Alla fine di febbraio, in aree periferiche vicine al confine con la Liberia, si sono registrati i primi scontri diretti tra i ribelli che sostengono l'ex premier e l’esercito fedele a Gbagbo. A preoccupare, però, è soprattutto l’intensificarsi della violenza che sta colpendo le aree urbane di Abidjan.

Nella capitale economica del paese la proliferazione di gruppi armati non regolari e la repressione attuata dal regime nei confronti delle manifestazioni di protesta hanno già causato centinaia di vittime.
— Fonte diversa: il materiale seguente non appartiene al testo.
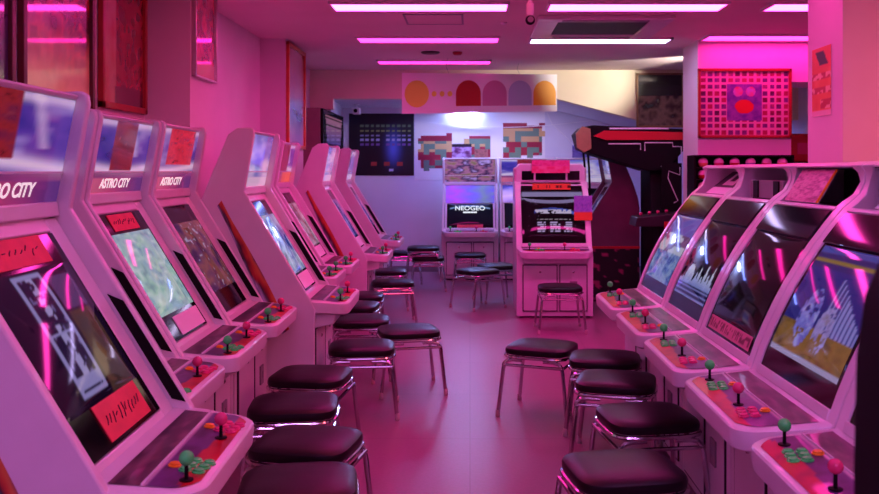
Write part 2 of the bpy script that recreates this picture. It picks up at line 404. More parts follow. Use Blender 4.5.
def slant_cab(label, xb, yb, rz, screen, marq, cards=(), seed=0, group='slanted white arcade cabinets', bh=.255, sign='ASTRO CITY', scr=(.03, .97, .19, .84), m='plastic', side=True, p1='green', p2='pink', bzt=.93, holo=None):
    """xb, yb = joystick line point at the cabinet's centre; rz = facing"""
    dx = Vector((math.cos(rz), math.sin(rz)))
    t = thing('arcade_cabinet', label, 'arcade cabinet', (xb-OX*dx.x, yb-OX*dx.y, 0), rz, group)
    part('body', 'slant_body_%.2f' % bh, lambda b: shell_slant(b, bh), m, t, bevel=.006)
    for s in (-1, 1):                                                                     # black inner wall of the fin beside the monitor
        def rec(b):
            y = s*(HW-.030)
            q = [S(.05, y, RC+.012), S(.02, y, -.006), S(TL*.54, y, -.006), S(TL*.60, y, RC+.012)]
            b.xz([(p[0], p[2]) for p in q], y-s*.005, y)
        part('side_recess', 'side_recess_%d' % s, rec, 'blackm', t)
    bz0, bz1 = .048, TL*bzt
    part('bezel', 'slant_bezel_%.2f_%.2f' % (bh, bzt), lambda b: b.xz([(p[0], p[2]) for p in (S(bz0, 0, RC-.02), S(bz0, 0, RC-.002), S(bz1, 0, RC-.002), S(bz1, 0, RC-.02))], -bh, bh), 'black', t)
    u0, u1, v0, v1 = scr
    bl = bz1-bz0
    def spos(s, v):
        y = (-bh)+2*bh*(u0+(u1-u0)*s); tt = bz0+bl*(v0+(v1-v0)*v)
        return S(tt, y, RC-.001+.012*(1-(2*s-1)**2)*(1-(2*v-1)**2)**.5)
    art('screen', 56, 56, spos, screen, 'screen', t)
    for ci, (cu0, cu1, cv0, cv1, cm, strokes) in enumerate(cards):
        cd = one('card', lambda b: b.xz([(p[0], p[2]) for p in (S(bz0+bl*cv0, 0, RC-.001), S(bz0+bl*cv0, 0, RC+.002), S(bz0+bl*cv1, 0, RC+.002), S(bz0+bl*cv1, 0, RC-.001))], -bh+2*bh*cu0, -bh+2*bh*cu1), cm, t)
        if strokes:
            rr = random.Random(seed*10+ci)
            def scr_(b):
                n = 11
                for k in range(n):
                    y = -bh+2*bh*(cu0+(cu1-cu0)*(.12+.76*k/(n-1))); tm = bz0+bl*(cv0+cv1)/2; hh = bl*(cv1-cv0)*.2
                    a = tm+rr.uniform(-1, .2)*hh; c = tm+rr.uniform(.2, 1)*hh
                    b.tube([S(a, y-.008, RC+.0028), S((a+c)/2, y+rr.uniform(-.006, .006), RC+.0028), S(c, y+.008, RC+.0028)], .0016, 5)
            one('handwriting', scr_, 'ink', cd)
    if holo:
        art('glitter_panel', 24, 16, lambda s, v: S(bz1+.012+(TL-bz1)*v, -bh-.02+2*(bh+.02)*s, RC+.003), holo, 'marquee', t)
    # marquee : art behind clear acrylic, title strip below
    def mpos(s, v):
        y = (s*2-1)*(HW-.031); z = 1.305+.309*v; d = -.560+.058*v
        return (d+OX, y, z)
    mq = art('marquee_panel', 40, 40, mpos, marq, 'marquee', t)
    part('marquee_rail', 'marquee_rail', lambda b: b.box(-.549+OX, -.538+OX, -(HW-.033), HW-.033, 1.392, 1.399), 'clear', mq)
    if sign:
        text('lettering', sign, .058, basis(-.5515+OX, 0, 1.345, (0, 1, 0), (.188, 0, 1)), 'signtext', mq, shear=.25)
    if side:
        for s in (-1, 1):
            def spos2(a, v):
                p = Vector((-.29, .50))+(Vector((-.66, 1.22))-Vector((-.29, .50)))*v; w = .012+.018*math.sin(math.pi*min(1, v+.15))
                return (p.x+(a-.5)*2*w+OX, s*(HW+.0012), p.y+(a-.5)*.03)
            art('side_art', 8, 24, spos2, lambda a, v: pal([lin(35, 40, 120), lin(190, 190, 215), lin(30, 20, 40), lin(190, 50, 40), lin(215, 120, 60), lin(40, 35, 100)], a*.55+.5*fbm(v*9, a*2, seed)), 'art', t)
    base_doors(t, -.136+OX, 'slant', m)
    controls(t, .055, .335, HW-.004, -.20, 'slant', seed, p1, p2)
    return t

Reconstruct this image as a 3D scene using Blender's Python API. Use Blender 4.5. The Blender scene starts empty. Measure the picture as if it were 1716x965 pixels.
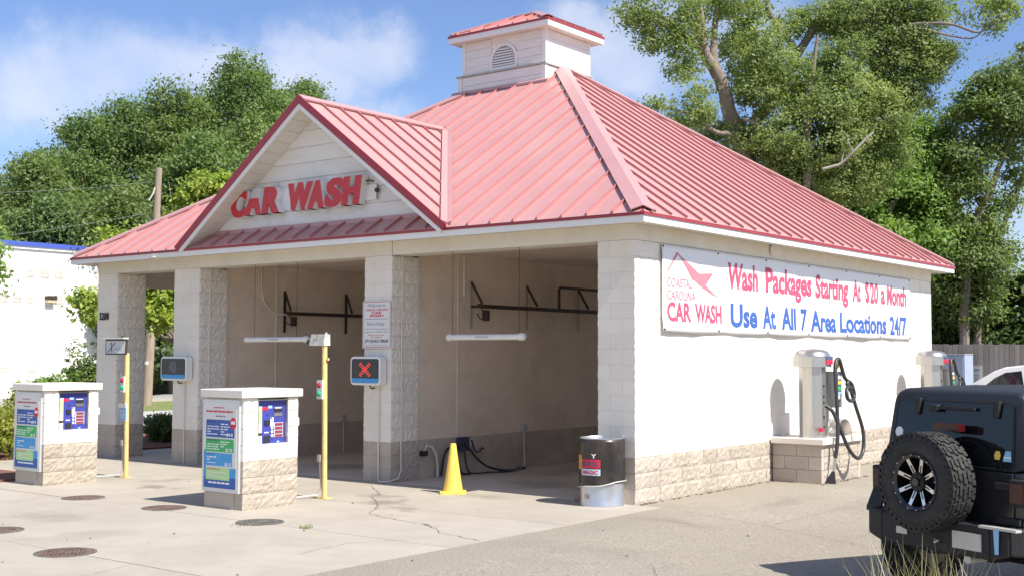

L’uso dell’artiglieria pesante contro la popolazione durante gli ultimi episodi repressivi ha inoltre segnato un’ulteriore escalation della violenza. In seguito a tali episodi, l’alto commissariato dell'Onu per i Diritti umani ha accusato Gbagbo di possibili crimini contro l’umanità, mentre Francia e Inghilterra hanno chiesto l’istituzione di una commissione d’inchiesta da parte delle Nazioni Unite.

A rendere ancora più grave l’emergenza umanitaria vi sono le ingenti masse di sfollati e rifugiati, che mettono a rischio la già fragile stabilità regionale: i 90mila rifugiati che hanno raggiunto la vicina Liberia rappresentano una preoccupazione per la sicurezza di un paese che si trova ancora in piena ricostruzione postbellica.

In questo contesto, i due schieramenti sembrano prepararsi al peggio. Ouattara ha annunciato la formazione di un nuovo esercito nazionale, mentre Gbagbo ha chiamato alle armi migliaia di giovani. D’altro canto il vincitore delle elezioni ha accettato l’ipotesi di un governo di unità nazionale avanzata dall’Ua e ha lanciato un ultimatum a Gbagbo, il cui regime, peraltro, sarebbe ormai finanziariamente stremato dalle sanzioni economiche. Uno scenario che non lascia ben sperare. 



Con la Francia (principale
stakeholder occidentale) impegnata in Libia e la Nigeria (leader regionale) in attesa di quelle che sono considerate le elezioni più incerte della sua storia democratica, l’eventualità che Gbagbo riesca a tenere duro trascinando il paese in una nuova guerra civile sembra inevitabile.